> [Exercise instructions]
Set out each line from the following listing that includes the word "script".
=== Records shown ===
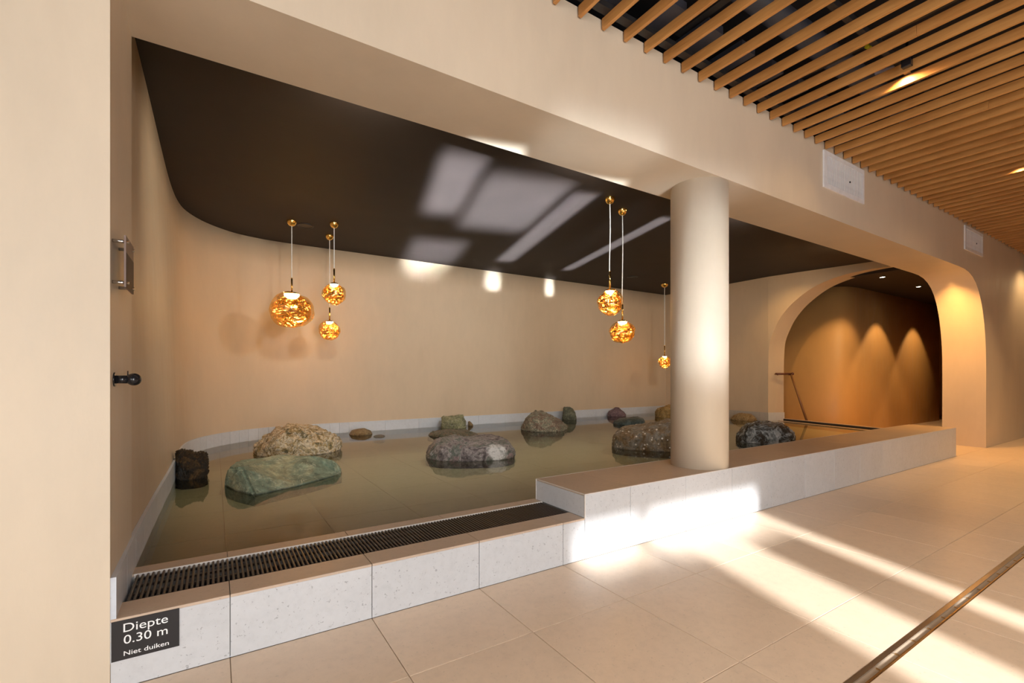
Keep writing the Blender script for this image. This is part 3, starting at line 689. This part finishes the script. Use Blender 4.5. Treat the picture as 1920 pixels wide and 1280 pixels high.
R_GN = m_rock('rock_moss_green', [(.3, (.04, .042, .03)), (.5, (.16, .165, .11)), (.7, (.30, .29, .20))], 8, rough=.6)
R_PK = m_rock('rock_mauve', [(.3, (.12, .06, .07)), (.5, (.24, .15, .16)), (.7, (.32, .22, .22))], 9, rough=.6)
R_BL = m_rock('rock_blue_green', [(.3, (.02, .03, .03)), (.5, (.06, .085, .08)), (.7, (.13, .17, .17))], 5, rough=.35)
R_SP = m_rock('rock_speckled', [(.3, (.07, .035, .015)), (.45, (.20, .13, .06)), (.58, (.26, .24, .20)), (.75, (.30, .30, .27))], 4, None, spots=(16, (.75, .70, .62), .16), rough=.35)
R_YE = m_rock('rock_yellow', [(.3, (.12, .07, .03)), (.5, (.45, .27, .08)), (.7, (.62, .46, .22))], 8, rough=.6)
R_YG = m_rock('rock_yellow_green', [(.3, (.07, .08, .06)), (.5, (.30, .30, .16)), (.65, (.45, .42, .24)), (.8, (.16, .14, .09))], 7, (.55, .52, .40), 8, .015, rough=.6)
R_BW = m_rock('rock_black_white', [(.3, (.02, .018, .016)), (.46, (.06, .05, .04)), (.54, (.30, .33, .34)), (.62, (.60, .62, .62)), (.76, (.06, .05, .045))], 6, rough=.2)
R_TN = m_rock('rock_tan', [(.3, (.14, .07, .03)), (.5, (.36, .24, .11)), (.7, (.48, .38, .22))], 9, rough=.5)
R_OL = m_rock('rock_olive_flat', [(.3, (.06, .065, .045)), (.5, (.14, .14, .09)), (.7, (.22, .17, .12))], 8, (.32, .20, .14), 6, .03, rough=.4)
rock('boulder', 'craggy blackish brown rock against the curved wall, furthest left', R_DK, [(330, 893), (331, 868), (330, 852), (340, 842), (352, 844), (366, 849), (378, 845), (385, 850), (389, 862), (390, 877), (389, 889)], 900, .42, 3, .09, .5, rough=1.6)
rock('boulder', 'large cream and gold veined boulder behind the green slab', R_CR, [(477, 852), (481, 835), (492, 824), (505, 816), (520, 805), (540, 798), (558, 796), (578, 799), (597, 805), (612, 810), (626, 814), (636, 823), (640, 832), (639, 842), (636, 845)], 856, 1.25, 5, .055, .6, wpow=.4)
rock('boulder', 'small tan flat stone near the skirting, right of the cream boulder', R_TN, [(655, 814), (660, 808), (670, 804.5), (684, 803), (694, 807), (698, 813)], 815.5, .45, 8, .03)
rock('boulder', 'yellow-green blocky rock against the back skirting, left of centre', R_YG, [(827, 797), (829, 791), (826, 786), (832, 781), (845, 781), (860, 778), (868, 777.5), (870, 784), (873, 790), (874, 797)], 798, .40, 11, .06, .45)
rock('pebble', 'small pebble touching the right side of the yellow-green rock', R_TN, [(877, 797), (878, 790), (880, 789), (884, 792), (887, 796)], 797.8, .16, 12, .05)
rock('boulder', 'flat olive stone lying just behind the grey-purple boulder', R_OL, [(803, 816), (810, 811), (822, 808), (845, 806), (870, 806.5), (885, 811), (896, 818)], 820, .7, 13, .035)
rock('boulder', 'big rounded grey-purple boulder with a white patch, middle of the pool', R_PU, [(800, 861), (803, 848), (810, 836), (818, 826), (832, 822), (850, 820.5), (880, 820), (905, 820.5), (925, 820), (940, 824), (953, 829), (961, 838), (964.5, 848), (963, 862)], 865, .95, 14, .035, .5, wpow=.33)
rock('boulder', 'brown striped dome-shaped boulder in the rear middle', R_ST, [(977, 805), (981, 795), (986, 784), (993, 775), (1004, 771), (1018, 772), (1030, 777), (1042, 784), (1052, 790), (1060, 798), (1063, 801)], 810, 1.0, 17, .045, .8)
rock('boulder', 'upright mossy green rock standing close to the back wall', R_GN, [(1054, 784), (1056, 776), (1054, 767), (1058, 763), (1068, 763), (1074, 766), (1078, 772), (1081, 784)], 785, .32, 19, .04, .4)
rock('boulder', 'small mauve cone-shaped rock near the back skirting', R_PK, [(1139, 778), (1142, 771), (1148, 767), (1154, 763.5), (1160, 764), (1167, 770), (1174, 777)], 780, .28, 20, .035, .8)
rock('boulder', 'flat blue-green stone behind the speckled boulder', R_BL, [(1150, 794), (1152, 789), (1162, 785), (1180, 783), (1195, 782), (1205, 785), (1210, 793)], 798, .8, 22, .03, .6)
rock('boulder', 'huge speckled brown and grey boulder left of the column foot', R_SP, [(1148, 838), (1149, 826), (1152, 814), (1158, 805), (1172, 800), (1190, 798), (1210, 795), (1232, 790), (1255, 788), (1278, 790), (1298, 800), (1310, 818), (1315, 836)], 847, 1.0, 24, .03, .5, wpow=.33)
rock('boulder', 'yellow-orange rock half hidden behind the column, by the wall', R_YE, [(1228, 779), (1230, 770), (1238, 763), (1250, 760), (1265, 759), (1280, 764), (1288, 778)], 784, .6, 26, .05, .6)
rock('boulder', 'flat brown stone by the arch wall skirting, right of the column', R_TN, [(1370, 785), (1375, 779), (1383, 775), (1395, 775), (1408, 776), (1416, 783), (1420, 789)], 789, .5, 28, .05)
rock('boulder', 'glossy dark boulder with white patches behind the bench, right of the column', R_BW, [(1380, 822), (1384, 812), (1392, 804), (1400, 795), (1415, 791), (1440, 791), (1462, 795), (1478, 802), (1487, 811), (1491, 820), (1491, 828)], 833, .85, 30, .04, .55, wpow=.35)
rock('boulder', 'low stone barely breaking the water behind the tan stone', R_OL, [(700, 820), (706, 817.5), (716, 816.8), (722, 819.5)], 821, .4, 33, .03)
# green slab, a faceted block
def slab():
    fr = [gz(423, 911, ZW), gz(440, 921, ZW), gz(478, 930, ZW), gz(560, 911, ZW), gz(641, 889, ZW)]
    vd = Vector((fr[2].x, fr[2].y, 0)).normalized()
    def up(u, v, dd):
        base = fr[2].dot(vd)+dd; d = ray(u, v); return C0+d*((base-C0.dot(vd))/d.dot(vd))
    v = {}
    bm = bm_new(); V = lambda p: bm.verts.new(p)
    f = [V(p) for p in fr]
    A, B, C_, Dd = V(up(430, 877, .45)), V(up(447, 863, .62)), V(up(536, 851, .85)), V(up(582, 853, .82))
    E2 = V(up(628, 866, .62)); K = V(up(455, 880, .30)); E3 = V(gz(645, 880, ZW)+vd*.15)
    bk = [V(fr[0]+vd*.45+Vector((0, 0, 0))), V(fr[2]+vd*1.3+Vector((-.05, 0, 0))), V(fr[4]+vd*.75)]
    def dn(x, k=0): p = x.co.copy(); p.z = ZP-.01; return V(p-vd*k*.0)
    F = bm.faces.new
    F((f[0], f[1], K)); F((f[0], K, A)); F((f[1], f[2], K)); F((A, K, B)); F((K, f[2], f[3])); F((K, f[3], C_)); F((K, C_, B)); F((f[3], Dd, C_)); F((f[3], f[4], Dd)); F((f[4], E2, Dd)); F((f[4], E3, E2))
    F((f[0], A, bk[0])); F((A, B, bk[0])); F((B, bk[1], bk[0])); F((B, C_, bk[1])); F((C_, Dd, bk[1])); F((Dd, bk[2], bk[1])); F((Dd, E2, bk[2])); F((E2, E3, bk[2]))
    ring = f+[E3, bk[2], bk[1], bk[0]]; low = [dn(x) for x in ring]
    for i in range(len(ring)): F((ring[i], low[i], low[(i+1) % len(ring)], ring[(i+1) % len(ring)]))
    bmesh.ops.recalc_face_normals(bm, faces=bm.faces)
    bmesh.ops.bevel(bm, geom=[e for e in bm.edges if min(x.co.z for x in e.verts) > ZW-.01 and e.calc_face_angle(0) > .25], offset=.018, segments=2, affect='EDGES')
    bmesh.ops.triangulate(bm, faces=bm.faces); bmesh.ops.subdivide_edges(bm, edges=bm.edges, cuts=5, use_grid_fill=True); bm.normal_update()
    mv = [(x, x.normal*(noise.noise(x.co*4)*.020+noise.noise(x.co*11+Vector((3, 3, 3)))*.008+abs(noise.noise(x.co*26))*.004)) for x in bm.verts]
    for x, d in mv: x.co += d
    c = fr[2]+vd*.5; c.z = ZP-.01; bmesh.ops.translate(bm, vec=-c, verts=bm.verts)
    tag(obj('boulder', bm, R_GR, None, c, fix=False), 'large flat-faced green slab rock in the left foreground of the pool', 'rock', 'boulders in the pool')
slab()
===
=== Records shown ===
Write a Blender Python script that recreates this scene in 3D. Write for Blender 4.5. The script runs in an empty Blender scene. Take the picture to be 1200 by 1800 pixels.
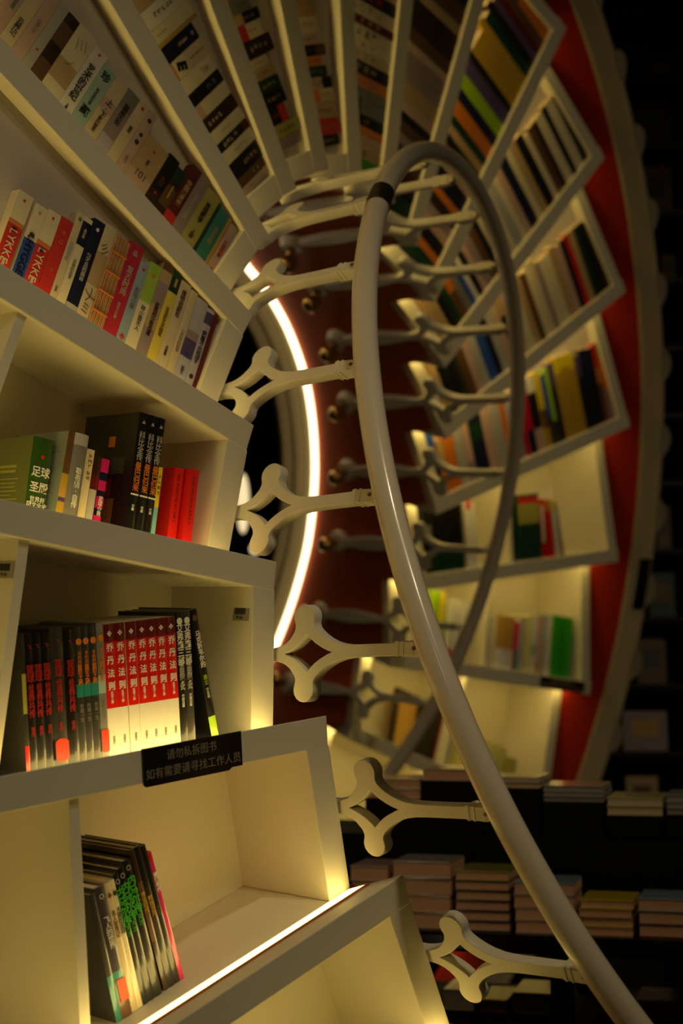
===
=== Records shown ===
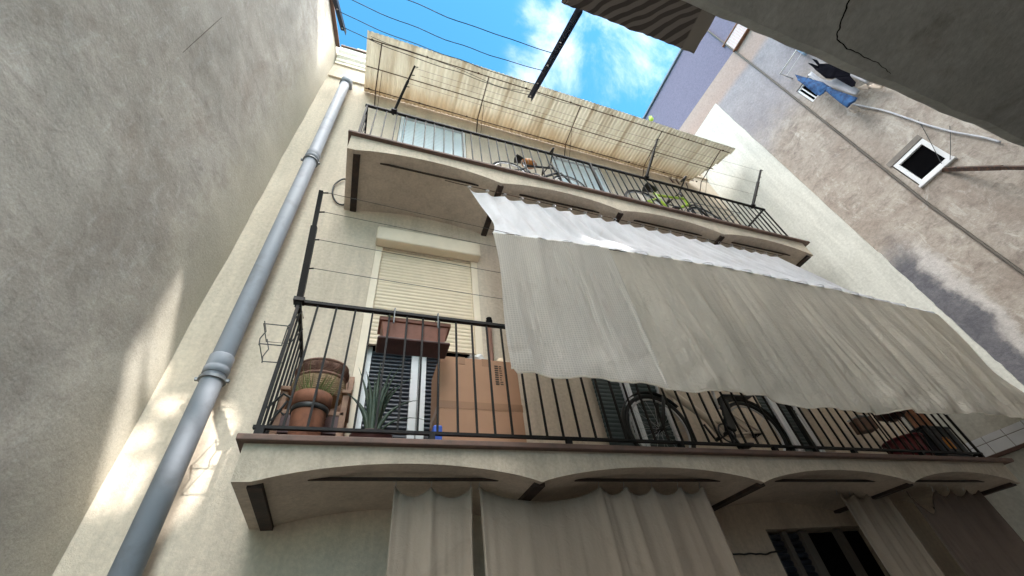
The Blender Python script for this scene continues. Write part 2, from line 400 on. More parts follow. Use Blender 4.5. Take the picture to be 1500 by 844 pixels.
===
> [Exercise answer]
Keep writing the Blender script for this image. This is part 3, starting at line 689. This part finishes the script. Use Blender 4.5. Treat the picture as 1920 pixels wide and 1280 pixels high.
Write a Blender Python script that recreates this scene in 3D. Write for Blender 4.5. The script runs in an empty Blender scene. Take the picture to be 1200 by 1800 pixels.
The Blender Python script for this scene continues. Write part 2, from line 400 on. More parts follow. Use Blender 4.5. Take the picture to be 1500 by 844 pixels.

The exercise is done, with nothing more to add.